Wednesday, February 07, 2024

Entering the land

Before we start: You might notice I changed a couple lines in yesterday's post. I may have gotten a little carried away in over-hyping the book. It's not for everyone; nor is the practice of contemplation. Plus I'd forgotten that the book starts out a little slow. If you can make it through the first two or three chapters it does pick up after that.

Okay, on to the next post...

Who can be a contemplative Christian? Does it require some special expertise, or can just any ol' schmuck like me experience the silence (salvation) of God? Well, I'd say this book says YES, you can do it!

Yesterday we began to lay the groundwork for entering Into the Silent Land, as told in Martin Laird's fine book by that title. Today we will look at chapters 1-3 as he begins to take us there.

The first two chapters emphasize this foundational aspect...

"Union with God is not something that needs to be acquired but realized." (10)

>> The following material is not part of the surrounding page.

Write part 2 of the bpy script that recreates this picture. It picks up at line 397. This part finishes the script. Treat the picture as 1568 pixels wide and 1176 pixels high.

Laird quotes a prisoner who has been working with the Prison Phoenix Trust, whose aim is to address the spiritual needs of prisoners by teaching them how to pray: "All beings, no matter how reactionary, fearful, dangerous or lost, can open themselves to the sacred within and become free. I have become free even in prison..."

For many of us the biggest hurdle is our own minds.

Martin shares a story in chapter two of a man he used to see every day who walked four dogs. Three of the four romped and roamed all over the open fields where they were, racing along in these wide open stretches of freedom. But the fourth stayed behind and, off to the side of its owner, ran in tight circles. One day he asked what was up with that fourth dog; why did he do that? The owner explained that before he acquired the dog it had lived practically all its life in a cage and could only exercise by running in circles. For this dog, to run meant to run in tight circles. Laird comments:

This event has always stayed with me as a powerful metaphor of the human condition. For indeed we are free, as the Psalmist insists, "My heart like a bird has escaped from the snare of the fowler (Ps 123:7). But the memory of the cage remains. And so we run in tight, little circles, even while immersed in open fields of grace and freedom.

All of us play videos in our minds of things from our past. Sure, some are pleasant, but many/most of the ones we replay are of hurtful memories we struggle to escape from. We can be held captive by our very own minds.

"The friend of silence comes close to God," Meister Eckhart says, "The noblest attainment in this life is to be silent and let God work and speak within."

This brings us back to something from the introduction:

God is the ground of our innermost being, yet we skim along on the surface of life. The result is that our lives are rather like that of the deep-sea fisherman who was fishing for minnows while standing on a whale. "You were within me and I was outside myself," as Augustine famously put it. (29)

Chapter three then introduces us to the practice: The Body's Call to Prayer. This chapter describes three components of contemplative practice: posture, the use of a prayer word, and the breath. These are all described in more detail in subsequent chapters, so I will leave you with this gem from p. 45:

The body is a great reservoir of wisdom. Something as simple as bodily stillness and breathing make a contribution of untold value to discovering the unfathomable silence deep within us. This silence, as R.S. Thomas tells us, "is when we live best, within listening distance of the silence we call God."


I admit, the mind is the greatest struggle for me. I have long been bent on searching for God, or striving after God, and it's a whole new "movie script" for me to get used to the idea God is already right here within. What should be reassuring is so foreign a concept that it almost doesn't seem right. So it's been slow going thus far, but I don't know that that makes it any worse, more difficult, or less possible...

Taking five or ten minutes to practice contemplation in this way is completely doable for me, and most people. The biggest question is... will I do it?